I wish I could sit back, enjoy my coffee, and do nothing but listen to the articles I’d like to consume. That’s a lifestyle I can appreciate, one which I’d pay for.
I have an idea that could make this a reality. I want a crowd funded news narration and aggregation service. The top–voted posts of the day are turned into professionally narrated voice recordings. The narrations would be funded by the upvotes themselves. Each upvote would pledge 50 cent (or some sort of minimum) to the narration cost. One hundred upvotes would equate to $50, which is more than enough to cover a 15 minute narration. The target funding would be directly proportionate to the length of the article in question. Additionally, and this is where it gets exciting, even after the narration is originally funded and recorded, future users could purchase the narration at it’s original minimum cost; thus creating a huge ever–growing archive of well structured sellable audio files.
All the narrations would be fully searchable because the original text is known. The same model could apply to lecture notes, science papers, magazine and newspaper articles, books, assembly instructions, wikipedia entries, blog posts, SEC filings, any long form text of any description. As the business grew, I could see partnerships forming with content outlets like Scientific American or The New Yorker, or MIT or the White House Press Office. I could see these narrations embedded in websites and apps. The publishing industry is thirsty, and this could be the water it needs.

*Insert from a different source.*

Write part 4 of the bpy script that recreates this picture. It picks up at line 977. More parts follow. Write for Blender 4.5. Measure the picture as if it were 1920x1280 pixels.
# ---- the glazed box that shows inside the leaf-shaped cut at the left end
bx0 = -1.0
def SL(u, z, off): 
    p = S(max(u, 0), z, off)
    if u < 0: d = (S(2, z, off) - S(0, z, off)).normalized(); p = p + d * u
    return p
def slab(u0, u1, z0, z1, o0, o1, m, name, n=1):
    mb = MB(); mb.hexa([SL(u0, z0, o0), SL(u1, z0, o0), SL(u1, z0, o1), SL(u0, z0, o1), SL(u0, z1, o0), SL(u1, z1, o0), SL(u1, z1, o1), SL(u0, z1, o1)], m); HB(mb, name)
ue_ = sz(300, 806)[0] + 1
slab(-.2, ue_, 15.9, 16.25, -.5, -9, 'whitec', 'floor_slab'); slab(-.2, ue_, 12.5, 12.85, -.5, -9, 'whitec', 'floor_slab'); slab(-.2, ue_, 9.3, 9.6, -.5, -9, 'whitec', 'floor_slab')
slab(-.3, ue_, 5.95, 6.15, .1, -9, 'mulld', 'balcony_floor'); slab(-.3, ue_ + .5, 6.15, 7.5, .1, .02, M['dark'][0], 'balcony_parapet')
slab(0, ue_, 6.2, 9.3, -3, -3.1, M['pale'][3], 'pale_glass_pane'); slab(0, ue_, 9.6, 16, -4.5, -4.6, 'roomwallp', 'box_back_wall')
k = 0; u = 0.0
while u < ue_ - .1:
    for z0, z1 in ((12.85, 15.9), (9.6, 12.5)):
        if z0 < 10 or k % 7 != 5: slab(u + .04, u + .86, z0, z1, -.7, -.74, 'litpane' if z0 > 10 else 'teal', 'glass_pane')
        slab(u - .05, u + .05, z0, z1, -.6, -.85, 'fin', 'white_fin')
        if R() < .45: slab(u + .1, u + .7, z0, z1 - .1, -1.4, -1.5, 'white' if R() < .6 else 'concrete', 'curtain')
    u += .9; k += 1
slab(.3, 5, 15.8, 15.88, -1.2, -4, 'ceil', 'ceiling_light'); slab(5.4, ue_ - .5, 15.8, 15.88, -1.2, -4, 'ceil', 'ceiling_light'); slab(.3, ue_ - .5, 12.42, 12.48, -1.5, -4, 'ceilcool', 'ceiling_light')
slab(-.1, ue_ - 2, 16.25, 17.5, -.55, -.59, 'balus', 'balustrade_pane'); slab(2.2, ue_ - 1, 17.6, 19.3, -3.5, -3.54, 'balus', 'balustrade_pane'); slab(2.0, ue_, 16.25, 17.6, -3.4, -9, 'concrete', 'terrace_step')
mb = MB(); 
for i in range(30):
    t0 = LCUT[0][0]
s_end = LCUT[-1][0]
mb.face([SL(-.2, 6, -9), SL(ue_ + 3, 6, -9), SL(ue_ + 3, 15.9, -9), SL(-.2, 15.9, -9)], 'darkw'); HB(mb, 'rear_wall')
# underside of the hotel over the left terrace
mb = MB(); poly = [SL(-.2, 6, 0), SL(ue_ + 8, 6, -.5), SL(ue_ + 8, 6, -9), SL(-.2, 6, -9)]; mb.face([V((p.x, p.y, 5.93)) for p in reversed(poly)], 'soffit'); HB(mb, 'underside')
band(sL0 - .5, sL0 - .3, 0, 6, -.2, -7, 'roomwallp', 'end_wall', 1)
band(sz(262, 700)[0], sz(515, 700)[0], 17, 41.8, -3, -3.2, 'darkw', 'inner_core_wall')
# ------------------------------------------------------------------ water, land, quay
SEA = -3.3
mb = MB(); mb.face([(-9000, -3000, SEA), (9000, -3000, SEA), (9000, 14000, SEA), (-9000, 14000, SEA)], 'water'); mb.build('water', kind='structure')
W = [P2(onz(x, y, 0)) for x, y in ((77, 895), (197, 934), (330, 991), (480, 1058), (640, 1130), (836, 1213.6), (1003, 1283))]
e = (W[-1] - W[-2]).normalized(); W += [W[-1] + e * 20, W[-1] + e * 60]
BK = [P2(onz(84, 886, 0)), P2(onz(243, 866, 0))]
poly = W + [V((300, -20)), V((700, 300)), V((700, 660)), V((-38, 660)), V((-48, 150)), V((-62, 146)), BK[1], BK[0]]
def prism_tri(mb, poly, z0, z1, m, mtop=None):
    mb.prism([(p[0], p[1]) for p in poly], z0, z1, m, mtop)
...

This is a pain–point I’ve tried to solve before, but machine voices were robotic and boring. I found myself loosing focus, and thus the problem wasn’t solved at all. I believe there’s real value in this idea, and a very clear path to profit. I’ve a ton of auxiliary points to make, but as the length of this post is becoming ironic, I don’t want to loose your focus. And so the question remains, who’s going to build this?